I did not consider the Bible or any other book inspired in a revelatory sense. Some writers, I believed, were unusually gifted with insight or intuition about spiritual matters. These people were in some sense more in tune with God than other people. To me, a writing was inspired if it was inspiring, and it did not matter whether any organized religion had canonized it.

I had little opportunity, though, to do much more with these ideas than think about them and, when the opportunity arose, talk about them in Sunday school classes for young adults. About a year after leaving the Pentecostals, I joined the Navy and put most of my life's ambitions on hold for the next six years.

Life aboard ship in the peacetime Navy gives a sailor a lot of spare time, and I spent much of mine reading, and thinking about what I was reading. I learned some more science, and some sociology, and some history, and some philosophy. At some point I came across the book ESP, Seers, and Psychics, by professional magician Milbourne Christopher. It told me much about how easily well-educated people, even those well versed in science, can acquire false beliefs. I read Robert A. Heinlein's Stranger in a Strange Land, where I encountered a reference to Occam's Razor and discerned how vital it was to the intellectual integrity of any belief system.

As I assimilated all this, the cumulative effect on my religious thinking was largely subliminal. I was not consciously thinking about any of its implications for Christianity as I understood it. I thought I had long ago abandoned all of its superstitious trappings and was embracing only its core truths.
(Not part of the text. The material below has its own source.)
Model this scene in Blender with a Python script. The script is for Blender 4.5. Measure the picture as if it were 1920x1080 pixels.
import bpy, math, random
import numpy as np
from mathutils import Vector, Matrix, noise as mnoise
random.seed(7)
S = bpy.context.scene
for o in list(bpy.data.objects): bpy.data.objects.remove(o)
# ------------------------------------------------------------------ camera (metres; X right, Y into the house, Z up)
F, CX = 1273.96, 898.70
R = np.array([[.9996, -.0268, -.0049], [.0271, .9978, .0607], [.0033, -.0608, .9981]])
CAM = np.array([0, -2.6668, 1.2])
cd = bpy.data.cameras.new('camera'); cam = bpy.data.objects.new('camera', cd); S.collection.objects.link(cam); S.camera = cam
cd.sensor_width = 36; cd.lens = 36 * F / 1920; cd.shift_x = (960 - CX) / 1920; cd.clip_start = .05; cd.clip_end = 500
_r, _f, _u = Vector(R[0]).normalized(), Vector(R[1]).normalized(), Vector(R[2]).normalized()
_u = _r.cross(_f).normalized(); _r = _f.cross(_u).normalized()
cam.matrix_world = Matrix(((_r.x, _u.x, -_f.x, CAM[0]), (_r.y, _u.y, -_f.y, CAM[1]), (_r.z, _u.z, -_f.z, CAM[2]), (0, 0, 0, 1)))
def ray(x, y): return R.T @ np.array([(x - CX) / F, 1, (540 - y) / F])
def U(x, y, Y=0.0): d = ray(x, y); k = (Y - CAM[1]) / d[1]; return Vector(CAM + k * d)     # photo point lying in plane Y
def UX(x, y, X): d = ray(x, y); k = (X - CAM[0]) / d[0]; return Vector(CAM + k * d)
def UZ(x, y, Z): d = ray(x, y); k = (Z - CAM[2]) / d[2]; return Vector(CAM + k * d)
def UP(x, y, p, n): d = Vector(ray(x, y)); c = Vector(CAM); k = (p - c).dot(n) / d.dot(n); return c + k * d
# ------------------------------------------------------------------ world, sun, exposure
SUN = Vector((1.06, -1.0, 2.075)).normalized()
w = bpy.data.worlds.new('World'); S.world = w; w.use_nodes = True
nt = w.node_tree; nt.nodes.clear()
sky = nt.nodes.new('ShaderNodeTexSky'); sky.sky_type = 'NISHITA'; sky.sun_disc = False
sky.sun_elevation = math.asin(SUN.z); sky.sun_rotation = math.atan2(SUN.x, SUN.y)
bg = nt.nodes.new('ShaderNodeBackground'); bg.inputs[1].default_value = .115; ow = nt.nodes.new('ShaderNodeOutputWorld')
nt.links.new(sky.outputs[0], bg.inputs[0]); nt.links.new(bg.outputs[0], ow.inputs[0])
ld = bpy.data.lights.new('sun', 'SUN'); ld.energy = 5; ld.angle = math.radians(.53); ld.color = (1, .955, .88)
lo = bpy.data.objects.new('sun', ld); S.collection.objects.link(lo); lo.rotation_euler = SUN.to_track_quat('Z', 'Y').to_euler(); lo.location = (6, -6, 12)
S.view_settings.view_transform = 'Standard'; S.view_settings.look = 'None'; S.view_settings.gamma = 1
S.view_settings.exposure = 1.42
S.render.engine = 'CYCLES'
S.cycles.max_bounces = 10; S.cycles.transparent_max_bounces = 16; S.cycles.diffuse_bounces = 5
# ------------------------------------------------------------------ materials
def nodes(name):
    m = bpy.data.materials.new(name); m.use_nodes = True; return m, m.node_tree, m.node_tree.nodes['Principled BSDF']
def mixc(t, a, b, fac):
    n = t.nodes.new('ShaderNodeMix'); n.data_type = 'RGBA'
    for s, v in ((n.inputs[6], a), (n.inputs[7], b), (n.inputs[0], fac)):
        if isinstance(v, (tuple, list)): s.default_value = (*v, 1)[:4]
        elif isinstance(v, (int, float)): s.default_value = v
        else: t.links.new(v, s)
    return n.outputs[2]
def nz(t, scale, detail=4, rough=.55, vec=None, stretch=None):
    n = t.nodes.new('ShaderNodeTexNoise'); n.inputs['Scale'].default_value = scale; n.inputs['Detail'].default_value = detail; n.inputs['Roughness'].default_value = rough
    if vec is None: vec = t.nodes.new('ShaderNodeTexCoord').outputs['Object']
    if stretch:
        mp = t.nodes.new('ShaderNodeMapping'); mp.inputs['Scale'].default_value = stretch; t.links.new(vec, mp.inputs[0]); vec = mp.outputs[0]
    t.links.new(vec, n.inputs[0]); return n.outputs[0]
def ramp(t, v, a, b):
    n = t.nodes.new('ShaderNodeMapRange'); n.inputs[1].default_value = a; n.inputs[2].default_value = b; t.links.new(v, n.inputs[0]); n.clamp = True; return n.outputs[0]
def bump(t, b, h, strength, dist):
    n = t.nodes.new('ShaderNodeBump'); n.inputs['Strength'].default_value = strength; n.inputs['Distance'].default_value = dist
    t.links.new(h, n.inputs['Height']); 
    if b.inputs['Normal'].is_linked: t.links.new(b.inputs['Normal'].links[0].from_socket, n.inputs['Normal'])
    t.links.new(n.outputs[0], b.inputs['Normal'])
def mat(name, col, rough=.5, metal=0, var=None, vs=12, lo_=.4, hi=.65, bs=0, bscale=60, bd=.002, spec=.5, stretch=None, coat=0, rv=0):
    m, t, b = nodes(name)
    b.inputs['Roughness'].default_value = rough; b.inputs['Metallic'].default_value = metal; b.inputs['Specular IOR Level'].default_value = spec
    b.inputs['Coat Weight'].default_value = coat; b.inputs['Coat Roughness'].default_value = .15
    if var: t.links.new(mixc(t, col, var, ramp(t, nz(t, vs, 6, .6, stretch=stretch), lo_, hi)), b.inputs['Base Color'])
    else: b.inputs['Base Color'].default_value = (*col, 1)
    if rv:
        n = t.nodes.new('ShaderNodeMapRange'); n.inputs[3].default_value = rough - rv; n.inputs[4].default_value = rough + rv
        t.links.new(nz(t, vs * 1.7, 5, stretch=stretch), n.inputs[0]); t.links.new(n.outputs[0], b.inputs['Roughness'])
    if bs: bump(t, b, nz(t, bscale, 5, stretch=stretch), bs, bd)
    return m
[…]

I was 25 when my enlistment expired. Having acquired some electronics training, I found work in a TV repair shop for a few weeks before returning to college. One day during that period, my mind wandered onto religion while I was riding to a service call, and I realized that I didn't believe any of it any more. My belief in God was gone. There was no transcendent reality. The observable universe was the only reality, or at least the only one in which belief was justifiable.

I was back to the atheism of my early youth. But now, unlike then, I knew exactly what I did not believe, and I knew why I did not believe it.